Quotidiani strafalcioni
Ecco una raccolta degli strafalcioni delle ultime settimane. Su Repubblica: «La Chiesa individua nel sesso praticato al di fuori della procreazione la fonte del peccato» (17/7); «Il battesimo, cerimonia forse utile, ma piuttosto incomprensbile al neonato» (29/7); titolo: «Prega con la Bibbia e tenta il suicidio all'Ara Coeli», ma nel testo: «Stava pregando con il Corano in mano» (1/8); «Gli abiti dei sacerdoti protestanti» (20/8). Sull'Unità (14 agosto): sotto una foto di primo mattino della distesa di sedie preparate per l'udienza papale del mercoledì e ancora vuote, la didascalia dice: «L'immagine coglie San Pietro prima della consueta messa domenicale». Su Europa infine: lo storico (già comunista) Lucio Villari dichiara che «Cavour morì scomunicato» (30/7), invece il grande statista aveva ricevuto i sacramenti dal proprio parroco, con il consenso del Papa.

Uguali o pari?
Restiamo in tema.
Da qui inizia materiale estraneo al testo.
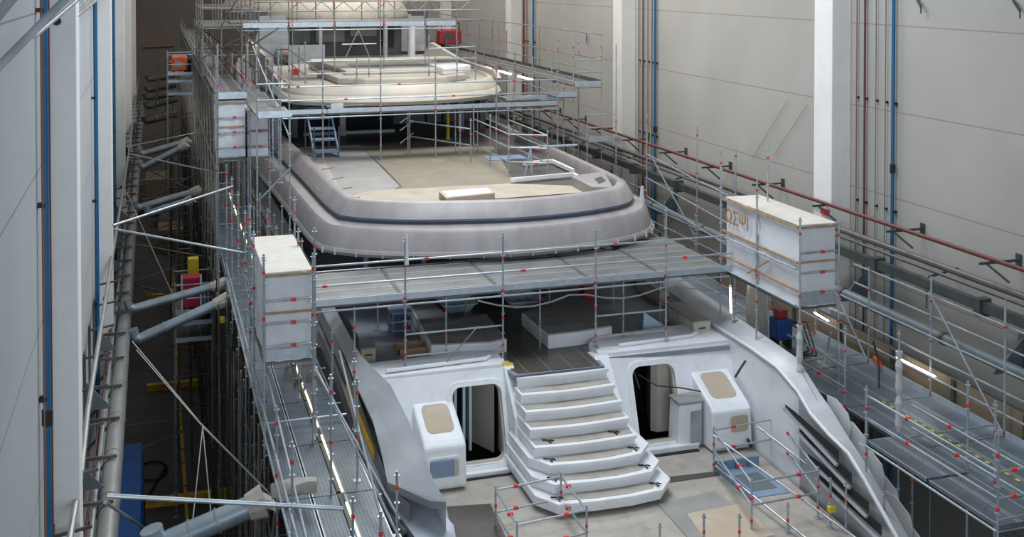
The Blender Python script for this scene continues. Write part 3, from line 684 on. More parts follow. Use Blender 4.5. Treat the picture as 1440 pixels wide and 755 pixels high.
# sunken well at the starboard side of the platform
for x0, x1, y0, y1 in ((13.3, 14.5, 25.3, 25.4), (13.3, 13.36, 23.6, 25.35)):
    MB().box(x0, x1, y0, y1, -12.28, -12.05).build('well_coaming', M['bluerecess'], yacht)
MB().box(13.36, 14.4, 23.7, 25.3, -12.28, -12.262).build('well_floor', M['bluerecess'], yacht)
MB().box(13.6, 14.25, 24.0, 24.9, -12.262, -12.255).build('well_hatch', M['slate'], yacht)
for k in range(3): MB().box(13.5+k*.33, 13.55+k*.33, 25.24, 25.3, -12.26, -12.06).build('well_rib', M['slate'], yacht)

# upper deck (z -6.85) with its two-step curved stern
P2 = smooth_path([(4.05, 62), (4.0, 49.2), (4.3, 40), (4.50, 34.2), (5.0, 32.7), (6.59, 31.65), (8.93, 31.02), (10.7, 30.9), (12.46, 31.16), (14.14, 31.87), (15.05, 33.0), (15.45, 34.6), (15.6, 40), (15.75, 50), (15.8, 62)], 5)
ring(P2, [(.5, -7.85), (.12, -8.0), (0, -7.97), (-.04, -7.88), (.0, -7.8), (.04, -7.78), (.2, -7.28), (.28, -7.2), (.68, -7.13)], 'stern_skirt', 'primer')
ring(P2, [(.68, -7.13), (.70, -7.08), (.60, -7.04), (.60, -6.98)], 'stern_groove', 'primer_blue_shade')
ring(P2, [(.60, -6.98), (.84, -6.58), (.92, -6.53), (1.12, -6.53), (1.16, -6.60), (1.18, -6.86)], 'stern_coaming', 'primer')
slab(P2, .9, -7.3, -6.85, 'upper_deck', 'darkdeck')
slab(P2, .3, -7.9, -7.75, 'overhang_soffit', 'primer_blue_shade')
# ribs of masking tape on the skirt edge
Q = offset_path(P2, -.05)
for i in range(18, len(P2)-20, 2):
    p, q = Q[i], P2[i]
    d = (P2[i+1]-P2[i-1]).normalized()
    MB().obox(V((p.x, p.y, -7.97)), V((p.x, p.y, -7.80)), .07, .02, up=d).build('tape_tab', M['film'], yacht)
# forward of the overhang on the main deck: dim deckhouse front with posts
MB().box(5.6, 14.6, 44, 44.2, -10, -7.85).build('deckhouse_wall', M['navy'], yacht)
for x in (6.2, 8.0, 12.0, 13.8): MB().tube((x, 34.5, -10), (x, 34.5, -7.85), .08).build('support_post', M['primer_cool'], yacht)
# sheets laid on the upper deck
zt = -6.84
MB().solid([at(446, 207, z=zt), at(506, 204, z=zt), at(562, 262, z=zt), at(520, 283, z=zt), at(488, 280, z=zt)], .01).build('deck_sheet', M['greysheet'], yacht)
b = MB().solid([at(508, 206, z=zt+.005), at(694, 206, z=zt+.005), at(716, 243, z=zt+.005), at(728, 262, z=zt+.005), at(690, 277, z=zt+.005), at(520, 284, z=zt+.005), at(566, 263, z=zt+.005), at(540, 236, z=zt+.005)], .01).build('deck_sheet', M['ply'], yacht)
MB().solid([at(486, 278, z=zt+.012), at(520, 268, z=zt+.012), at(715, 258, z=zt+.012), at(838, 262, z=zt+.012), at(822, 270, z=zt+.012), at(700, 279, z=zt+.012), at(600, 283, z=zt+.012), at(510, 284, z=zt+.012)], .01).build('deck_sheet', M['tan_dim'], yacht)
for k in range(6):
    a = at(418+k*12, 212+k*14, z=zt+.02); c = at(446+k*12, 207+k*14, z=zt+.02)
    MB().obox(a, c, .06, .02).build('deck_batten', M['greysheet'], yacht)
MB().solid([at(398, 210, z=zt-.005), at(445, 206, z=zt-.005), at(520, 284, z=zt-.005), at(484, 284, z=zt-.005), at(448, 268, z=zt-.005)], .004).build('deck_sheet', M['beige_deck'], yacht)
# starboard corner: moulded fairing with a recess, plus an L-shaped kerb
MB().solid([at(803, 247, z=-6.5), at(850, 240, z=-6.5), at(862, 262, z=-6.5), at(833, 262, z=-6.5)], .35).build('corner_fairing', M['primer'], yacht, bevel=.04)
MB().solid([at(836, 251, z=-6.49), at(846, 248, z=-6.49), at(852, 254, z=-6.49), at(842, 258, z=-6.49)], .01).build('fairing_recess', M['darkmetal'], yacht)
for a, c in (((718, 253), (806, 245)), ((806, 245), (833, 261)), ((778, 227), (806, 240)), ((736, 230), (778, 226))):
    MB().obox(at(*a, z=-6.72), at(*c, z=-6.72), .12, .12).build('deck_kerb', M['gel'], yacht)
# upper deckhouse front under the next overhang
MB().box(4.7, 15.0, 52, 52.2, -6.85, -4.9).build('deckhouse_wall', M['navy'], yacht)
MB().box(6.2, 10.2, 49.6, 49.7, -6.85, -6.72).build('door_threshold', M['tub'], yacht)
for x, m in ((7.65, 'primer_cool'), (12.9, 'primer_cool'), (13.9, 'slate'), (5.6, 'slate')): MB().box(x, x+.28, 48.9, 49.3, -6.85, -4.95, bevel=.03).build('support_post', M[m], yacht)
MB().box(4.6, 4.75, 46, 60, -6.85, -4.95).build('side_screen', M['primer_blue_shade'], yacht)
for k in range(5): MB().box(10.6+k*.8, 11.3+k*.8, 51.9, 51.98, -6.8, -5.0).build('glass_panel', M['slate'], yacht)
MB().box(8.6, 12, 51.9, 51.98, -6.0, -5.9).build('glass_panel', M['redbox'], yacht)

# third deck (z -4.3)
P3 = smooth_path([(4.3, 64), (4.5, 57), (4.86, 48.9), (5.25, 45.7), (6.5, 44.6), (8.35, 44.05), (9.9, 43.95), (11.58, 44.3), (13.2, 45.2), (14.0, 46.4), (14.5, 48), (14.9, 52), (15.2, 57), (15.3, 64)], 5)
ring(P3, [(.55, -4.85), (.22, -5.05), (.0, -5.02), (-.06, -4.88), (.02, -4.74), (.14, -4.66), (.16, -4.6)], 'stern_skirt', 'gel_warm')
ring(P3, [(.16, -4.6), (.34, -4.3), (.4, -4.27), (.52, -4.27), (.56, -4.34), (.58, -4.42)], 'stern_coaming', 'gel_warm')
slab(P3, .4, -4.7, -4.38, 'third_deck', 'beige_deck')
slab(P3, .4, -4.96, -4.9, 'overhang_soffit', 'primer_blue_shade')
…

Sul Venerdì di Repubblica (23 luglio), Natalia Aspesi spiega così gli "ammazzamenti" delle donne: «Continuano a farci del male perché abbiamo espugnato un dominio che era assoluto» e perché «la Chiesa oppone resistenza all'invadenza femminile»: siano «venerate, purché stiano fuori dai piedi e non pretendano il sacerdozio». Argomenti stantii: che senso ha rivendicare un'"uguaglianza" che, di fatto, trasformi le donne in uomini? C'è un valido motivo perché l'unica specie di viventi che ha un nome specifico per la femmina è l'umana: la somiglianza a Dio. È la loro differenza che fa la femmina "pari" e non "uguale" al maschio, ma questa parità sarà piena quando, invece di imitare l'uomo, la donna avrà finalmente espresso tutta la sua potenzialità femminile. Giovanni Paolo II diceva: «Il suo genio».